## begin DATA TO PROCESS

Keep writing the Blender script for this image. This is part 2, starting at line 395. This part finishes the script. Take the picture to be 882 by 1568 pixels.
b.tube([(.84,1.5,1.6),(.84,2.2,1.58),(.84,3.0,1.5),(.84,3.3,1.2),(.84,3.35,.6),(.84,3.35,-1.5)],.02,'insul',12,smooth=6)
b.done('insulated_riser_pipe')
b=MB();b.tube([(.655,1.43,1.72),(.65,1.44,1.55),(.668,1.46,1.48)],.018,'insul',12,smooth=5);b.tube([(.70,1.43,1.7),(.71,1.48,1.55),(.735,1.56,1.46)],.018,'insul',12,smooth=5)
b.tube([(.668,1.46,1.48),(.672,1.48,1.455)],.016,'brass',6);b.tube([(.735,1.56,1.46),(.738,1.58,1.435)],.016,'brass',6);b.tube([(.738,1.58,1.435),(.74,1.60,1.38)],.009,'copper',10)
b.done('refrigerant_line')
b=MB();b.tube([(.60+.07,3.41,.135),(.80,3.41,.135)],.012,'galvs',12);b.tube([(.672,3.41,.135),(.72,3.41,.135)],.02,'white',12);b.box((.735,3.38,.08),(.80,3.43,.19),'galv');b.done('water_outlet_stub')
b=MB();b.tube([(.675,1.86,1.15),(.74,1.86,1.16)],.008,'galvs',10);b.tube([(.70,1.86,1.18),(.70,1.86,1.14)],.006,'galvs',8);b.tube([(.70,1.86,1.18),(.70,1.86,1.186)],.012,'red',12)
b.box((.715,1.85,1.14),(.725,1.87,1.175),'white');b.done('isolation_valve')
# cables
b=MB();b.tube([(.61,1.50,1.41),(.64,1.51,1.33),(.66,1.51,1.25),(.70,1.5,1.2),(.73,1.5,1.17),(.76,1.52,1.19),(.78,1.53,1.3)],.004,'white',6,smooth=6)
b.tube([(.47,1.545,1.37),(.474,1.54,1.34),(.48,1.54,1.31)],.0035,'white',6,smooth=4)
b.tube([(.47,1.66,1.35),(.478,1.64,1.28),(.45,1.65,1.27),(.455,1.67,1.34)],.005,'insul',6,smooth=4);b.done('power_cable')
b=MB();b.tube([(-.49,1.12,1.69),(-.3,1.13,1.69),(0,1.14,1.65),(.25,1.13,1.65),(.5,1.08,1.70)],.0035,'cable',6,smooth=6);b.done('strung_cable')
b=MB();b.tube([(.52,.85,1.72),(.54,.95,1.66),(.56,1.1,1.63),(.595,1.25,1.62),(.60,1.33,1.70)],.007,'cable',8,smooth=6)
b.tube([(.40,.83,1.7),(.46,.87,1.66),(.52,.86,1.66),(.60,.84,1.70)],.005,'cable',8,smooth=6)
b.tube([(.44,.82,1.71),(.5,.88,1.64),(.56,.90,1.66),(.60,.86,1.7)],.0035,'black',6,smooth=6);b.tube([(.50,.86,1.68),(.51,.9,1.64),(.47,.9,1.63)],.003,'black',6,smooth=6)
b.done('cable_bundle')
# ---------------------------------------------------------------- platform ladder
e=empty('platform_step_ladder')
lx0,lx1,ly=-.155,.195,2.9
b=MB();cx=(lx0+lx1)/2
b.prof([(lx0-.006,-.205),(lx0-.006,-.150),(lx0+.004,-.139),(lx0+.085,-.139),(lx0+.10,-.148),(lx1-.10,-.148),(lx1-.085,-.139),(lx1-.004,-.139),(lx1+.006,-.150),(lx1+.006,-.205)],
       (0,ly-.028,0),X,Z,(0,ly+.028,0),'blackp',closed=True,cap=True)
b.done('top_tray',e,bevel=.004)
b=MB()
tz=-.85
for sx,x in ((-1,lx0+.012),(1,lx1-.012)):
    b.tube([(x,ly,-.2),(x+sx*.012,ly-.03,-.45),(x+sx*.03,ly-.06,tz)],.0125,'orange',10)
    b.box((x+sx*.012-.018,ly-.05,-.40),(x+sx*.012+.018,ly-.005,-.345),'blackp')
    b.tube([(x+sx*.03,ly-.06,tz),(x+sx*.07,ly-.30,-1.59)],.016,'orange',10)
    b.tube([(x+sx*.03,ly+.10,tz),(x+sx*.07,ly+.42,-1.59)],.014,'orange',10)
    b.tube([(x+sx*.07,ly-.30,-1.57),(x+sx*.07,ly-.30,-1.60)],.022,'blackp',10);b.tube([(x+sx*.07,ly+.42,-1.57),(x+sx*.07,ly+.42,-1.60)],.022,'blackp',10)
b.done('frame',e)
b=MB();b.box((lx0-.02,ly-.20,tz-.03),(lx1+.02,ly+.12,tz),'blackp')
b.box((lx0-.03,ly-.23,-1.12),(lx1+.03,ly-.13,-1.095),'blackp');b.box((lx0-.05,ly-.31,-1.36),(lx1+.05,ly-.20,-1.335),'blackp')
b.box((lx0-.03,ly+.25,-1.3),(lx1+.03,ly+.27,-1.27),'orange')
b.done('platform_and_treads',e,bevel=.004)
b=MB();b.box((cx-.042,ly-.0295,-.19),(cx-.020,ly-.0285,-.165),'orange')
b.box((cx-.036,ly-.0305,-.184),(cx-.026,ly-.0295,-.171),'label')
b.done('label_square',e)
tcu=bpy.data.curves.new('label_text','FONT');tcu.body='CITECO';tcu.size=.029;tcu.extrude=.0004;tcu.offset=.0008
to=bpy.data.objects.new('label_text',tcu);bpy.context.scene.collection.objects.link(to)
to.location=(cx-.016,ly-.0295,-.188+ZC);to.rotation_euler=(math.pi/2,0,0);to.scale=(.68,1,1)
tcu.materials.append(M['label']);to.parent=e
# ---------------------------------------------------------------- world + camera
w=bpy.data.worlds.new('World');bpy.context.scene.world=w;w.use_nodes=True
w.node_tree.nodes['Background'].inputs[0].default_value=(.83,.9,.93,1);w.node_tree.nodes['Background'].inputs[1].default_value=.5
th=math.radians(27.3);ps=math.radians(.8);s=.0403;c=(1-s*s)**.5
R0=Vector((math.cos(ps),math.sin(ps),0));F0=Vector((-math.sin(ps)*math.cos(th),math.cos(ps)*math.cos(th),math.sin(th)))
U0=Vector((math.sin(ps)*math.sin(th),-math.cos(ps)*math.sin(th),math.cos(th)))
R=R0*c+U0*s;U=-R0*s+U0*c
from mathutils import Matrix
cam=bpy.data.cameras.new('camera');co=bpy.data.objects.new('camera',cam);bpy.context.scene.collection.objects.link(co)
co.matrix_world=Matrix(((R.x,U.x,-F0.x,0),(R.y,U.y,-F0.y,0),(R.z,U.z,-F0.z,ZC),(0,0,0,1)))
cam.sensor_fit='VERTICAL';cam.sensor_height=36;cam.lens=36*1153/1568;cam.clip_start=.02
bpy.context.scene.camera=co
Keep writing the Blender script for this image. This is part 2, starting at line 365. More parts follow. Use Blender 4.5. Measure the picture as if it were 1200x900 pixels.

## end DATA TO PROCESS

• SET TASK: Set down the listing in full, keeping every word exactly as it is.

• RESPONSE:
Keep writing the Blender script for this image. This is part 2, starting at line 395. This part finishes the script. Take the picture to be 882 by 1568 pixels.
b.tube([(.84,1.5,1.6),(.84,2.2,1.58),(.84,3.0,1.5),(.84,3.3,1.2),(.84,3.35,.6),(.84,3.35,-1.5)],.02,'insul',12,smooth=6)
b.done('insulated_riser_pipe')
b=MB();b.tube([(.655,1.43,1.72),(.65,1.44,1.55),(.668,1.46,1.48)],.018,'insul',12,smooth=5);b.tube([(.70,1.43,1.7),(.71,1.48,1.55),(.735,1.56,1.46)],.018,'insul',12,smooth=5)
b.tube([(.668,1.46,1.48),(.672,1.48,1.455)],.016,'brass',6);b.tube([(.735,1.56,1.46),(.738,1.58,1.435)],.016,'brass',6);b.tube([(.738,1.58,1.435),(.74,1.60,1.38)],.009,'copper',10)
b.done('refrigerant_line')
b=MB();b.tube([(.60+.07,3.41,.135),(.80,3.41,.135)],.012,'galvs',12);b.tube([(.672,3.41,.135),(.72,3.41,.135)],.02,'white',12);b.box((.735,3.38,.08),(.80,3.43,.19),'galv');b.done('water_outlet_stub')
b=MB();b.tube([(.675,1.86,1.15),(.74,1.86,1.16)],.008,'galvs',10);b.tube([(.70,1.86,1.18),(.70,1.86,1.14)],.006,'galvs',8);b.tube([(.70,1.86,1.18),(.70,1.86,1.186)],.012,'red',12)
b.box((.715,1.85,1.14),(.725,1.87,1.175),'white');b.done('isolation_valve')
# cables
b=MB();b.tube([(.61,1.50,1.41),(.64,1.51,1.33),(.66,1.51,1.25),(.70,1.5,1.2),(.73,1.5,1.17),(.76,1.52,1.19),(.78,1.53,1.3)],.004,'white',6,smooth=6)
b.tube([(.47,1.545,1.37),(.474,1.54,1.34),(.48,1.54,1.31)],.0035,'white',6,smooth=4)
b.tube([(.47,1.66,1.35),(.478,1.64,1.28),(.45,1.65,1.27),(.455,1.67,1.34)],.005,'insul',6,smooth=4);b.done('power_cable')
b=MB();b.tube([(-.49,1.12,1.69),(-.3,1.13,1.69),(0,1.14,1.65),(.25,1.13,1.65),(.5,1.08,1.70)],.0035,'cable',6,smooth=6);b.done('strung_cable')
b=MB();b.tube([(.52,.85,1.72),(.54,.95,1.66),(.56,1.1,1.63),(.595,1.25,1.62),(.60,1.33,1.70)],.007,'cable',8,smooth=6)
b.tube([(.40,.83,1.7),(.46,.87,1.66),(.52,.86,1.66),(.60,.84,1.70)],.005,'cable',8,smooth=6)
b.tube([(.44,.82,1.71),(.5,.88,1.64),(.56,.90,1.66),(.60,.86,1.7)],.0035,'black',6,smooth=6);b.tube([(.50,.86,1.68),(.51,.9,1.64),(.47,.9,1.63)],.003,'black',6,smooth=6)
b.done('cable_bundle')
# ---------------------------------------------------------------- platform ladder
e=empty('platform_step_ladder')
lx0,lx1,ly=-.155,.195,2.9
b=MB();cx=(lx0+lx1)/2
b.prof([(lx0-.006,-.205),(lx0-.006,-.150),(lx0+.004,-.139),(lx0+.085,-.139),(lx0+.10,-.148),(lx1-.10,-.148),(lx1-.085,-.139),(lx1-.004,-.139),(lx1+.006,-.150),(lx1+.006,-.205)],
       (0,ly-.028,0),X,Z,(0,ly+.028,0),'blackp',closed=True,cap=True)
b.done('top_tray',e,bevel=.004)
b=MB()
tz=-.85
for sx,x in ((-1,lx0+.012),(1,lx1-.012)):
    b.tube([(x,ly,-.2),(x+sx*.012,ly-.03,-.45),(x+sx*.03,ly-.06,tz)],.0125,'orange',10)
    b.box((x+sx*.012-.018,ly-.05,-.40),(x+sx*.012+.018,ly-.005,-.345),'blackp')
    b.tube([(x+sx*.03,ly-.06,tz),(x+sx*.07,ly-.30,-1.59)],.016,'orange',10)
    b.tube([(x+sx*.03,ly+.10,tz),(x+sx*.07,ly+.42,-1.59)],.014,'orange',10)
    b.tube([(x+sx*.07,ly-.30,-1.57),(x+sx*.07,ly-.30,-1.60)],.022,'blackp',10);b.tube([(x+sx*.07,ly+.42,-1.57),(x+sx*.07,ly+.42,-1.60)],.022,'blackp',10)
b.done('frame',e)
b=MB();b.box((lx0-.02,ly-.20,tz-.03),(lx1+.02,ly+.12,tz),'blackp')
b.box((lx0-.03,ly-.23,-1.12),(lx1+.03,ly-.13,-1.095),'blackp');b.box((lx0-.05,ly-.31,-1.36),(lx1+.05,ly-.20,-1.335),'blackp')
b.box((lx0-.03,ly+.25,-1.3),(lx1+.03,ly+.27,-1.27),'orange')
b.done('platform_and_treads',e,bevel=.004)
b=MB();b.box((cx-.042,ly-.0295,-.19),(cx-.020,ly-.0285,-.165),'orange')
b.box((cx-.036,ly-.0305,-.184),(cx-.026,ly-.0295,-.171),'label')
b.done('label_square',e)
tcu=bpy.data.curves.new('label_text','FONT');tcu.body='CITECO';tcu.size=.029;tcu.extrude=.0004;tcu.offset=.0008
to=bpy.data.objects.new('label_text',tcu);bpy.context.scene.collection.objects.link(to)
to.location=(cx-.016,ly-.0295,-.188+ZC);to.rotation_euler=(math.pi/2,0,0);to.scale=(.68,1,1)
tcu.materials.append(M['label']);to.parent=e
# ---------------------------------------------------------------- world + camera
w=bpy.data.worlds.new('World');bpy.context.scene.world=w;w.use_nodes=True
w.node_tree.nodes['Background'].inputs[0].default_value=(.83,.9,.93,1);w.node_tree.nodes['Background'].inputs[1].default_value=.5
th=math.radians(27.3);ps=math.radians(.8);s=.0403;c=(1-s*s)**.5
R0=Vector((math.cos(ps),math.sin(ps),0));F0=Vector((-math.sin(ps)*math.cos(th),math.cos(ps)*math.cos(th),math.sin(th)))
U0=Vector((math.sin(ps)*math.sin(th),-math.cos(ps)*math.sin(th),math.cos(th)))
R=R0*c+U0*s;U=-R0*s+U0*c
from mathutils import Matrix
cam=bpy.data.cameras.new('camera');co=bpy.data.objects.new('camera',cam);bpy.context.scene.collection.objects.link(co)
co.matrix_world=Matrix(((R.x,U.x,-F0.x,0),(R.y,U.y,-F0.y,0),(R.z,U.z,-F0.z,ZC),(0,0,0,1)))
cam.sensor_fit='VERTICAL';cam.sensor_height=36;cam.lens=36*1153/1568;cam.clip_start=.02
bpy.context.scene.camera=co
Keep writing the Blender script for this image. This is part 2, starting at line 365. More parts follow. Use Blender 4.5. Measure the picture as if it were 1200x900 pixels.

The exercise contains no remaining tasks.